Presiden juga membantah, utang yang didapat pemerintah harus dibarter dengan mengorbankan kedaulatan ekonomi dan politik. Menurutnya, pemerintah senantiasa menjaga rasio utang terhadap pendapatan nasional dan kemampuan negara untuk membayarnya.

 

Sebelumnya, Ketua LSM Koalisi Anti Utang (KAU) Dani Setiawan mengatakan, proyek ADB di sektor energi dan program perubahan iklim telah berkontribusi terhadap kerusakan lingkungan dan eksploitasi sumber daya alam secara besar-besaran. Bersama Bank Dunia, ADB telah menjadi penggerak utama privatisasi layanan sosial di kawasan Asia Pasifik. ADB terlibat dalam praktik privatisasi air di indonesia, India, pakistan, Korea Selatan, Nepal dan Sri Lanka. ADB Juga mendanai privatisasi listrik dalam proyeknya di Filipina, Bangladesh, Pakitan, Thailand, dan banyak tempat lainnya, katanya.

 

Oleh karena itu, KAU meminta Pemerintah agar menuntut pertanggungjawaban Asian Development Bank (ADB) atas penyaluran proyek utang yang telah melahirkan kerusakan sosial dan ekonomi negara. Caranya melalui penghapusan utang luar negeri yang tidak sah dan membatalkan semua komitmen utang yang belum dicairkan. Pemerintah juga harus mendesak ADB melakukan pemulihan atas biaya sosial dan ekonomi yang telah ditanggung rakyat atas kontrak-kontrak proyek utang yang tidak adil dan hanya menguntungkan korporasi dan elit politik.

 

Sementara itu, anggota Komisi XI DPR bidang keuangan dan perbankan, Maruarar Sirait mendukung komitmen pemerintah yang tidak akan lagi meminta bantuan IMF. Namun, Maruarar mempertanyakan dari mana pemerintah bisa mendapatkan uang untuk membayar semua utang yang ada selama ini.
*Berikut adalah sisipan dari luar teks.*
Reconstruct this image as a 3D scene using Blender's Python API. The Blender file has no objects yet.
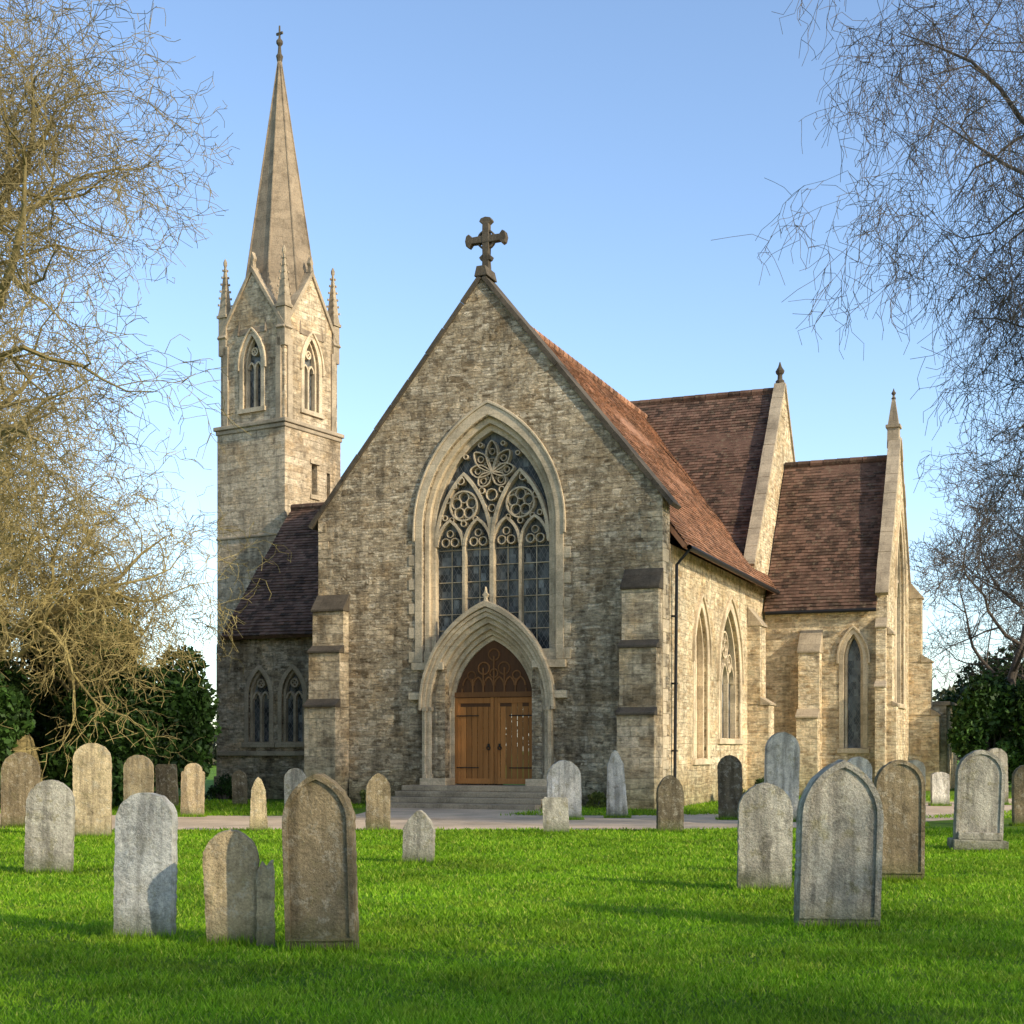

Ia juga mengingatkan, harga Surat Utang Negara (SUN) yang selama ini ada juga sangat mahal. Yield kita juga tinggi sekali, ujarnya.

 

Menurutnya, pemerintah perlu memikirkan langkah yang harus ditempuh untuk membayar utang. Apalagi, katanya, selama 25 tahun ini utang pemerintah bertambah sebesar Rp400 triliun.